Like the majority of Wire’s work from the Read and Burn/Send era, “Mr. Marx’s Table” is modern enough in its production methods, but not easily tied to the trends of any particular epoch. And similar to so much of the band’s oeuvre, it evidences a fascination with forcing simple, repetitious textures to interact in increasingly knotty ways. There’s something purifying about the song’s digitized take on White Light/White Heat-style buzz, which is not so much immersive as it is annihilating (“It’s too late to pray,” sings an eerily tranquil Newman). There’s a passing resemblance to early industrial music, shoegaze maximalism, and even Kid A and Amnesiac, but “Mr. Marx’s Table” exists outside of rock’s general timeline. Ultimately, it represents a new, headphone-coating stage in Wire’s linear progression.

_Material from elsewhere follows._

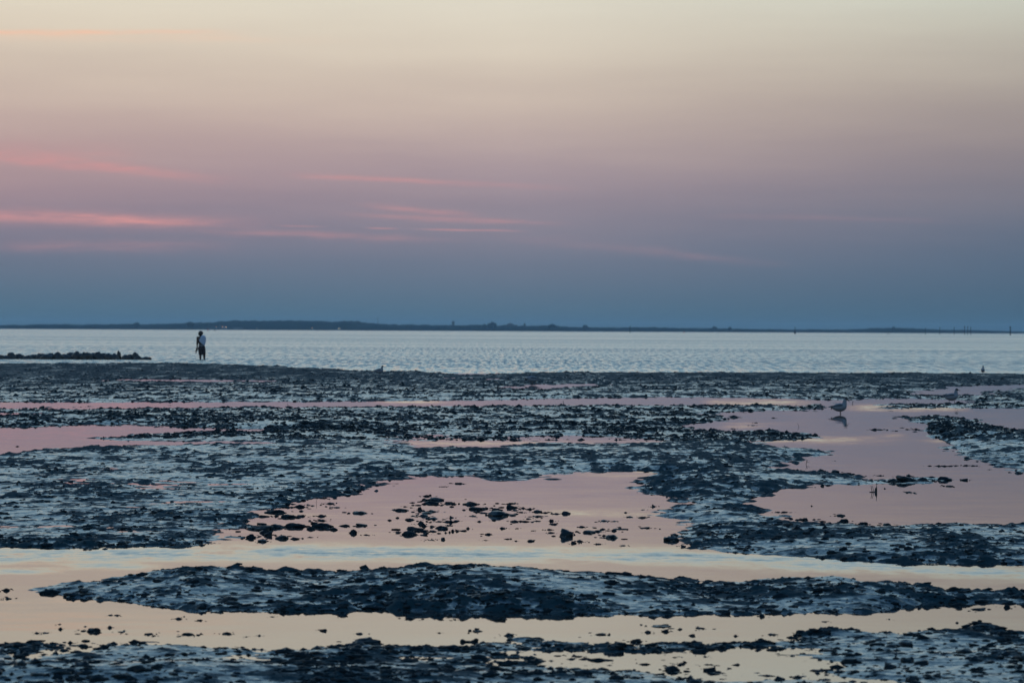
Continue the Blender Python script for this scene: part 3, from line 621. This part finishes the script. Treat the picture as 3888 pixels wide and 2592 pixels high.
# ------------------------------------------------------------------ gulls
M_GWHITE = plain('gull_white_feathers', (.12, .145, .185), .7, .1, 40); M_GGREY = plain('gull_grey_feathers', (.025, .034, .048), .7, .15, 40)
M_GDARK = plain('gull_dark_hood', (.012, .013, .015), .6); M_GBILL = plain('gull_bill', (.03, .015, .012), .4); M_GLEG = plain('gull_leg', (.03, .014, .012), .5)
def gull(vx, vy, label, sc=1.0, yaw=0.0, pose='up', legs=((0.0, 0.0, 0.0), ), zoff=None, drop=False):
    b = ground(vx, vy); z = float(height(b.x, b.y)); b.z = max(z, -.02) if zoff is None else zoff
    g = empty('gull', b, yaw, sc); tag(g, label, 'gull', 'gulls feeding on the mudflat')
    body = [(-.165, 0, .128), (-.12, 0, .126), (-.07, 0, .124), (0, 0, .127), (.05, 0, .146)]; br = [(.014, .022), (.040, .040), (.066, .060), (.078, .070), (.072, .062)]
    if pose == 'up': neck = [(.074, 0, .19), (.080, 0, .23), (.090, 0, .262)]; nr = [(.046, .042), (.035, .032), (.030, .028)]; hd = Vector((.102, 0, .282)); bd = Vector((.055, 0, -.042))
    elif pose == 'level': neck = [(.072, 0, .19), (.074, 0, .225), (.080, 0, .252)]; nr = [(.046, .042), (.036, .032), (.031, .028)]; hd = Vector((.09, 0, .272)); bd = Vector((.07, 0, -.018))
    else: neck = [(.088, 0, .158), (.112, 0, .15), (.128, 0, .138)]; nr = [(.040, .038), (.030, .028), (.027, .026)]; hd = Vector((.142, 0, .125)); bd = Vector((.045, 0, -.05))
    P_, Q_ = smooth_path(body + neck + [tuple(hd)], br + nr + [(.02, .02)], 5)
    bm = bmesh.new(); bm_tube(bm, P_, Q_, 14); bo = bm_obj('body', bm, M_GWHITE, g)
    bm = bmesh.new(); bm_ball(bm, hd, (.032, .027, .028)); ho = bm_obj('head', bm, M_GDARK, g); ho['label'] = 'dark hooded head'
    bm = bmesh.new(); st = hd + bd.normalized() * .024
    bm_tube(bm, [st, st + bd * .5, st + bd], [(.009, .007), (.006, .005), (.0015, .0015)], 8); bm_obj('bill', bm, M_GBILL, ho)
    for s_ in (-1, 1):
        bm = bmesh.new()
        P_, Q_ = smooth_path([(.055, s_ * .043, .155), (.01, s_ * .056, .150), (-.07, s_ * .046, .142), (-.14, s_ * .022, .140), (-.215, s_ * .008, .136)], [(.012, .006), (.034, .012), (.03, .011), (.016, .008), (.003, .003)], 4)
        bm_tube(bm, P_, Q_, 10); bm_obj('wing', bm, M_GGREY, g)
    bm = bmesh.new(); P_ = [(-.14, 0, .128), (-.19, 0, .127), (-.235, 0, .131)]
    bm_tube(bm, P_, [(.010, .022), (.006, .030), (.003, .034)], 10); bm_obj('tail', bm, M_GWHITE, g)
    if drop:
        bm = bmesh.new(); bm_tube(bm, [(-.15, -.03, .128), (-.165, -.03, .105), (-.168, -.03, .085)], [.012, .012, .004], 8); o_ = bm_obj('wing_tip', bm, M_GDARK, g); o_['label'] = 'drooping dark wing tip'
    for i, (x0, x1, _) in enumerate(legs):
        sy_ = .02 if i == 0 else -.02
        bm = bmesh.new(); bm_tube(bm, [(x0, sy_, .085), ((x0 + x1) / 2 - .004, sy_, .045), (x1, sy_, -.03)], [.007, .0045, .005], 7); lo = bm_obj('leg', bm, M_GLEG, g)
        bm = bmesh.new(); vs_ = [bm.verts.new(q) for q in ((x1 - .008, sy_, .001), (x1 + .04, sy_ - .022, .001), (x1 + .045, sy_, .001), (x1 + .04, sy_ + .022, .001), (x1, sy_, .009))]
        for f in ((0, 1, 4), (1, 2, 4), (2, 3, 4), (3, 0, 4), (0, 3, 2, 1)): bm.faces.new([vs_[q] for q in f])
        bm_obj('foot', bm, M_GLEG, lo)
    return g
gull(1930, 950.5, 'largest gull, standing in the shallow pool with bill pointing down', 1.0, 0, 'up', ((.0, .002, 0), (.012, .008, 0)), zoff=-.004, drop=True)
gull(2187, 925.5, 'dark-hooded gull striding in the pool at the far right', 1.05, 0, 'level', ((-.045, -.06, 0), (.03, .055, 0)), zoff=0)
gull(2257.5, 858.5, 'gull seen end-on at the edge of the sea, far right', 1.0, R(78), 'level', ((0, 0, 0), (.01, .01, 0)))
gull(872, 861.5, 'gull on the far mud bank left of centre, head raised', 1.0, R(0), 'level', ((0, 0, 0), (.01, .01, 0)))
gull(1222, 883, 'stooping gull on the dark mud near the centre', 1.15, R(180), 'peck', ((-.02, -.02, 0), (.02, .02, 0)))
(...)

Changes Becomes Us consists largely of reworked material that initially appeared on Document & Eyewitness, a live recording of a fragmentary early-’80s Wire performance. On paper, this reflective late-career work seems to invite a “coming full circle” narrative, but nothing is ever so simple in the world of Wire. Consider the refurbished track “Re-Invent Your Second Wheel”, sung by bassist Graham Lewis. It’s lushly textured, (almost) conventionally pretty ambient pop in the manner of A Bell Is a Cup or 154’s brightest moments, but has a richer, fuller sound than those past efforts. Lyrically, it remains evasive, with vaguely philosophical verses that are offset by a chorus that consists of randomly intoned letters. Rather than provide any kind of pat conclusion to Wire’s story, it interacts with the band’s past in complex ways, burrowing forward into an ever-deepening mystery. Call it a new point on a line with no foreseeable ending.